1904 1¢ Robert R. Livingston
US #323 – from the Louisiana Purchase Centennial issue

Robert Robert Livingston was born on November 27, 1746, in New York City, New York.

Livingston was the oldest of 10 children of judge Robert Livingston. In 1764 he graduated from King’s College, predecessor of Columbia University. Livingston married Mary Stevens in 1770 and established his own family home at Belvedere. The British later burned down this home during the Revolutionary War.

Commemorative cover marking Livingston’s 238th birthday
Item #126586 – Commemorative Cover marking Livingston’s 238th birthday

Livingston went on to work as a lawyer, practicing for a time with his college classmate John Jay. He then entered politics in 1773 when he was appointed recorder of New York City. But when he claimed he was part of the anti-colonial Whig Party, he was removed from that position.

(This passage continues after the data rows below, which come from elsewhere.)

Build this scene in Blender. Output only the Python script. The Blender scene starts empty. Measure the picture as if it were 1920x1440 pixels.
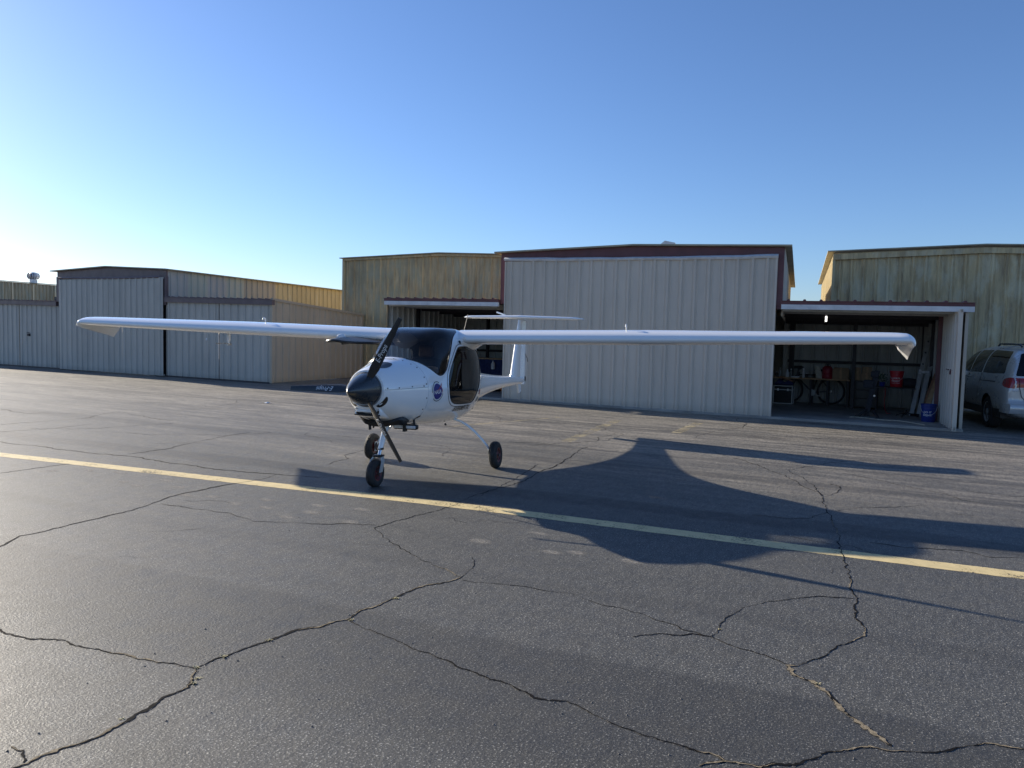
import bpy, bmesh, math, random
import numpy as np
from mathutils import Vector, Matrix
from math import sin, cos, pi, radians, copysign, hypot, atan2

rnd = random.Random(7)
scene = bpy.context.scene
COL = scene.collection

# ------------------------------------------------------------------ camera
cam_d = bpy.data.cameras.new('camera')
cam = bpy.data.objects.new('camera', cam_d)
COL.objects.link(cam)
scene.camera = cam
cam_d.sensor_fit = 'HORIZONTAL'
cam_d.sensor_width = 36.0
cam_d.lens = 1387.2 / 1920 * 36.0
cam_d.clip_start = 0.05
cam_d.clip_end = 4000
_yaw, _pit, _rol = radians(-27.78), radians(3.54), radians(1.42)
_fw = Vector((sin(_yaw) * cos(_pit), cos(_yaw) * cos(_pit), -sin(_pit)))
_rt = Vector((cos(_yaw), -sin(_yaw), 0))
_up = _rt.cross(_fw)
_r2 = _rt * cos(_rol) + _up * sin(_rol)
_u2 = -_rt * sin(_rol) + _up * cos(_rol)
_m = Matrix((_r2, _u2, -_fw)).transposed().to_4x4()
_m.translation = Vector((0, 0, 1.577))
cam.matrix_world = _m

# ------------------------------------------------------------------ sky and sun
SUN_AZ, SUN_EL = radians(171.7), radians(18.3)      # azimuth counter-clockwise from +X (along the hangar fronts)
sun_dir = Vector((cos(SUN_AZ) * cos(SUN_EL), sin(SUN_AZ) * cos(SUN_EL), sin(SUN_EL)))
world = bpy.data.worlds.new('World')
scene.world = world
world.use_nodes = True
wn = world.node_tree.nodes
bg = wn['Background']
sky = wn.new('ShaderNodeTexSky')
sky.sky_type = 'NISHITA'
sky.sun_disc = False
sky.sun_elevation = SUN_EL
sky.sun_rotation = pi / 2 - SUN_AZ
sky.altitude = 0
sky.air_density = 1.0
sky.dust_density = 0.3
sky.ozone_density = 5.4
tint = wn.new('ShaderNodeMix'); tint.data_type = 'RGBA'; tint.blend_type = 'MULTIPLY'; tint.inputs[0].default_value = 1.0
tint.inputs[7].default_value = (0.99, 0.95, 1.03, 1)          # clear dry air: a slightly more violet blue
world.node_tree.links.new(sky.outputs[0], tint.inputs[6])
world.node_tree.links.new(tint.outputs[2], bg.inputs[0])
bg.inputs[1].default_value = 0.088
sun_d = bpy.data.lights.new('sun', 'SUN')
sun_d.energy = 5.0
sun_d.angle = radians(0.55)
sun_d.color = (1.0, 0.90, 0.74)
sun = bpy.data.objects.new('sun', sun_d)
COL.objects.link(sun)
sun.rotation_euler = sun_dir.to_track_quat('Z', 'Y').to_euler()
vs = scene.view_settings
vs.view_transform = 'Standard'
vs.look = 'None'
vs.gamma = 1.0
vs.use_curve_mapping = False
vs.exposure = 0.90

# ------------------------------------------------------------------ helpers
def tag(o, label=None, cat=None, group=None, kind=None):
    if label: o['label'] = label
    if cat: o['category'] = cat
    if group: o['group'] = group
    if kind: o['kind'] = kind
    return o

def thing(name, label, cat, loc=(0, 0, 0), rz=0.0, group=None):
    o = bpy.data.objects.new(name, None)
    COL.objects.link(o)
    o.empty_display_size = 0.2
    o.location = loc
    o.rotation_euler = (0, 0, rz)
    o['_m'] = [c for r in (Matrix.Translation(Vector(loc)) @ Matrix.Rotation(rz, 4, 'Z')) for c in r]
    return tag(o, label, cat, group)

def wmat(o):
    v = list(o['_m'])
    return Matrix((v[0:4], v[4:8], v[8:12], v[12:16]))

SHEAR = {'on': False, 'y0': 16.55, 'k': -0.118}       # the hangars' side walls run back a little askew of their fronts
def askew(x, y): return x + SHEAR['k'] * (y - SHEAR['y0']) if SHEAR['on'] and y > SHEAR['y0'] else x

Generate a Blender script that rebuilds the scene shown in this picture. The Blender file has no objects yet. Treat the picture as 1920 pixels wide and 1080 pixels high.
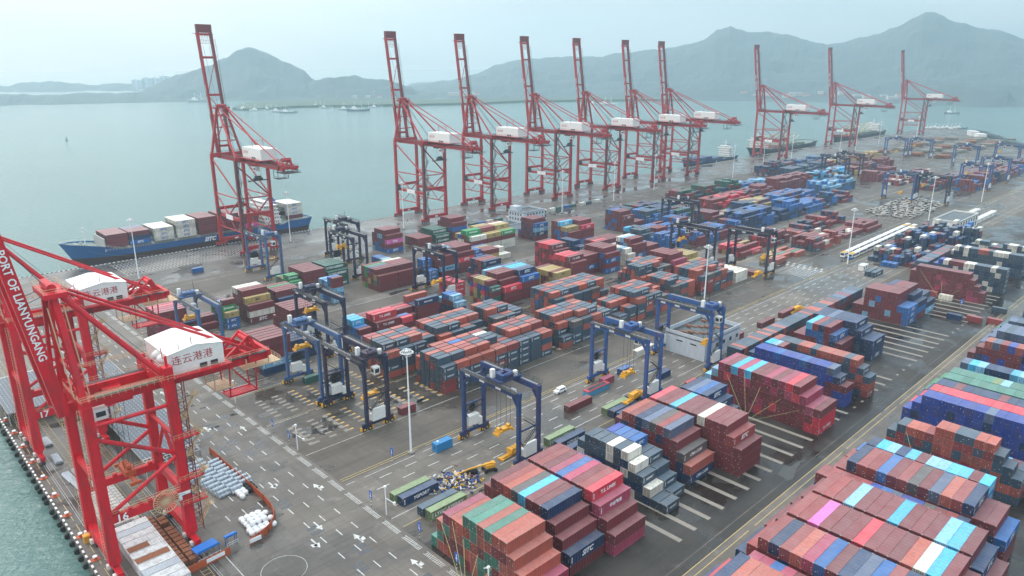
import bpy, math, random
import numpy as np
from mathutils import Vector, Matrix
S = bpy.context.scene
COL = S.collection
R_ = math.radians
rnd = random.Random(7)

# ------------------------------------------------------------------ camera
CH, CF, CT, CY = 114.0, 1368.0, R_(17.0), R_(46.1)
cam = bpy.data.cameras.new('camera'); camo = bpy.data.objects.new('camera', cam); COL.objects.link(camo)
cam.sensor_width = 36.0; cam.lens = 36.0 * CF / 1920.0
cam.clip_start = 1.0; cam.clip_end = 40000.0
camo.location = (0, 0, CH); camo.rotation_euler = (math.pi / 2 - CT, 0, CY - math.pi / 2)
S.camera = camo
# ------------------------------------------------------------------ sky, sun, exposure
SUN_EL, SUN_AZ = R_(42), R_(100)          # azimuth measured from +X towards +Y
w = bpy.data.worlds.new("World"); S.world = w; w.use_nodes = True
nt = w.node_tree; nt.nodes.clear()
wo = nt.nodes.new('ShaderNodeOutputWorld'); bg = nt.nodes.new('ShaderNodeBackground')
sky = nt.nodes.new('ShaderNodeTexSky'); sky.sky_type = 'NISHITA'; sky.sun_disc = False
sky.sun_elevation = SUN_EL; sky.sun_rotation = math.pi / 2 - SUN_AZ
sky.air_density = 1.0; sky.dust_density = 4.0; sky.ozone_density = 1.5
mixw = nt.nodes.new('ShaderNodeMix'); mixw.data_type = 'RGBA'; mixw.inputs[0].default_value = 0.72
mixw.inputs[7].default_value = (7.4, 8.0, 8.25, 1)      # cloud cover, evenly grey-white
tcw = nt.nodes.new('ShaderNodeTexCoord'); mpw = nt.nodes.new('ShaderNodeMapping'); mpw.inputs['Scale'].default_value = (1, 1, 4.5); nt.links.new(tcw.outputs['Generated'], mpw.inputs['Vector'])
nzw = nt.nodes.new('ShaderNodeTexNoise'); nzw.inputs['Scale'].default_value = 2.2; nzw.inputs['Detail'].default_value = 5; nt.links.new(mpw.outputs[0], nzw.inputs['Vector'])
cmw = nt.nodes.new('ShaderNodeMix'); cmw.data_type = 'RGBA'; cmw.inputs[6].default_value = (4.0, 5.3, 6.0, 1); cmw.inputs[7].default_value = (10.6, 10.3, 9.9, 1); 
dtw = nt.nodes.new('ShaderNodeVectorMath'); dtw.operation = 'DOT_PRODUCT'; dtw.inputs[1].default_value = (-.42, .40, 0); nt.links.new(tcw.outputs['Generated'], dtw.inputs[0])   # the cloud is thicker towards +X
adw = nt.nodes.new('ShaderNodeMath'); adw.operation = 'ADD'; nt.links.new(nzw.outputs[0], adw.inputs[0]); nt.links.new(dtw.outputs['Value'], adw.inputs[1]); nt.links.new(adw.outputs[0], cmw.inputs[0]); 
szw = nt.nodes.new('ShaderNodeSeparateXYZ'); nt.links.new(tcw.outputs['Generated'], szw.inputs[0])            # an overcast sky is brighter overhead
mzw = nt.nodes.new('ShaderNodeMapRange'); mzw.inputs[1].default_value = .05; mzw.inputs[2].default_value = .9; mzw.inputs[3].default_value = 1.0; mzw.inputs[4].default_value = 2.7; nt.links.new(szw.outputs['Z'], mzw.inputs[0])
vmw = nt.nodes.new('ShaderNodeVectorMath'); vmw.operation = 'SCALE'; nt.links.new(cmw.outputs[2], vmw.inputs[0]); nt.links.new(mzw.outputs[0], vmw.inputs['Scale']); nt.links.new(vmw.outputs['Vector'], mixw.inputs[7])
nt.links.new(sky.outputs[0], mixw.inputs[6]); nt.links.new(mixw.outputs[2], bg.inputs[0])
bg.inputs[1].default_value = 0.12
nt.links.new(bg.outputs[0], wo.inputs[0])
sun = bpy.data.lights.new('sun', 'SUN'); sun.energy = 0.9; sun.angle = R_(20); sun.color = (1.0, 0.97, 0.93)
suno = bpy.data.objects.new('sun', sun); COL.objects.link(suno)
sd = Vector((math.cos(SUN_EL) * math.cos(SUN_AZ), math.cos(SUN_EL) * math.sin(SUN_AZ), math.sin(SUN_EL)))
suno.rotation_euler = sd.to_track_quat('Z', 'Y').to_euler()
S.view_settings.view_transform = 'Standard'; S.view_settings.look = 'None'
S.view_settings.exposure = 0.12; S.view_settings.gamma = 1.0
S.cycles.max_bounces = 6; S.cycles.volume_bounces = 4; S.cycles.use_denoising = True
S.cycles.use_adaptive_sampling = True; S.cycles.adaptive_threshold = 0.02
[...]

1976 American Bicentennial – Declaration of Independence
US #1687 – Livingston is pictured on the first stamp of this souvenir sheet.

Livingston was then made a representative for New York at the Continental Congress. At the Second Continental Congress he was selected to serve on the Committee of Five, tasked with drafting the Declaration of Independence. However, he was called back to New York before he could sign the final document.

In 1777 Livingston was made the first chancellor of New York, which was the highest judicial position in the state. He retained the nickname “The Chancellor” for the rest of his life, though he only held the position until 1801. During this time he was also made secretary of Foreign Affairs from 1781 to 1783 as part of the Articles of Confederation.

1939 3¢ Inauguration of Washington
US #854 was issued for the 150th anniversary of Washington’ inauguration.

In 1789, New York City was serving as the nation’s capital. As such, it was the location of America’s first presidential inauguration. There was no Supreme Court or chief justice at the time, so Livingston, as New York’s highest-ranking judge, gave the Oath of Office on the balcony of Federal Hall.

Livingston ran for governor of New York in 1798, but was defeated by his former law partner John Jay. Then in 1801 Thomas Jefferson made him US minister to France. It was in this role that Livingston was sent to Paris in 1801. Livingston had been instructed by President Jefferson to negotiate for either a port at the mouth of the Mississippi river or for permanent trading rights in New Orleans.

2003 37¢ Louisiana Purchase Bicentennial
US #3782 was issued for the 200th anniversary of the Louisiana Purchase.

The following year, Jefferson also enlisted the help of Pierre Samuel du Pont de Nemours to assist in the negotiations. It was Nemours who introduced the idea of the much larger Louisiana Purchase to prevent future conflicts between the US and France.

By early 1803, French leader Napoleon Bonaparte realized that war with Britain was unavoidable and that his plans to build a New World Empire would not happen. Just days before James Monroe, another American negotiator, arrived in France, Bonaparte informed Livingston that he wished to sell the entire Louisiana Territory – a total of 828,800 square miles. Livingston managed to buy the entire Louisiana Purchase for 15 million dollars – that’s just 3 cents an acre! Of the purchase Livingston stated, “We have lived long but this is the noblest work of our whole lives… The United States take rank this day among the first powers of the world.”

1909 2¢ Hudson-Fulton Celebration: Half Moon and Clermont
US #372 – Hudson’s ship was sometimes called the Clermont, after Livingston’s home.

While he was in France, Livingston met and befriended Robert Fulton. Together they developed the world’s first successful steam boat, the North River Steamboat. Livingston had exclusive rights for steam navigation on the Hudson River in New York, and brought the ship there for commercial operations. Its homeport was Livingston’s family home, Clermont Manor. In August 1807, Livingston took the boat out on its first voyage from New York City to Albany. The trip, which previously took nearly a week, was completed in less than 2½ days. In 1811, he was part of the Erie Canal Commission, which later oversaw the construction of New York’s Erie Canal. Livingston spent his last years experimenting with agriculture and raising sheep before he died on February 26, 1813.